Donald Rumsfeld was in Peru and Paraguay last week trying to drum up regional support to isolate the Venezuelan strongman. If the U.S. is to confront Chavez's aggression, it has to counter claims that Washington is merely pushing its own hegemony. The best way to do that is by engaging Latins who care about preserving the region's frail democracies, such as Bolivia's, in which organized civil disturbances recently forced the resignation of two successive presidents. The Rumsfeld aim is to strengthen the region's representative governments. On Thursday he reportedly told the press: "There certainly is evidence that both Cuba and Venezuela have been involved in the situation in Bolivia in unhelpful ways.''

That upset Mr. Specter, who wrote the defense secretary a letter scolding him on the grounds that the U.S. and Venezuela are in a difficult moment with respect to interdiction efforts in the drug war. Not surprisingly, Mr.

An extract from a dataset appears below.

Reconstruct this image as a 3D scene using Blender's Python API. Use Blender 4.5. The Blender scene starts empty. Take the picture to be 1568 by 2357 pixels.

Specter sees himself as the hero of an effort to patch things up, claiming that his own visit last week with President Chavez had "produced an agreement between our Ambassador and Venezuela's Minister of the Interior, who had not previously had any contact, to meet early next week to try to resolve those differences between DEA and the Venezuelan narcotics officials." Therefore, opined the senator, "It may well be helpful to, at least, have a moratorium on adverse comments on Venezuela."

Using that logic, it would have been better for the U.S. to make nice with the Taliban, as long as it promised to have coffee with the DEA once a week.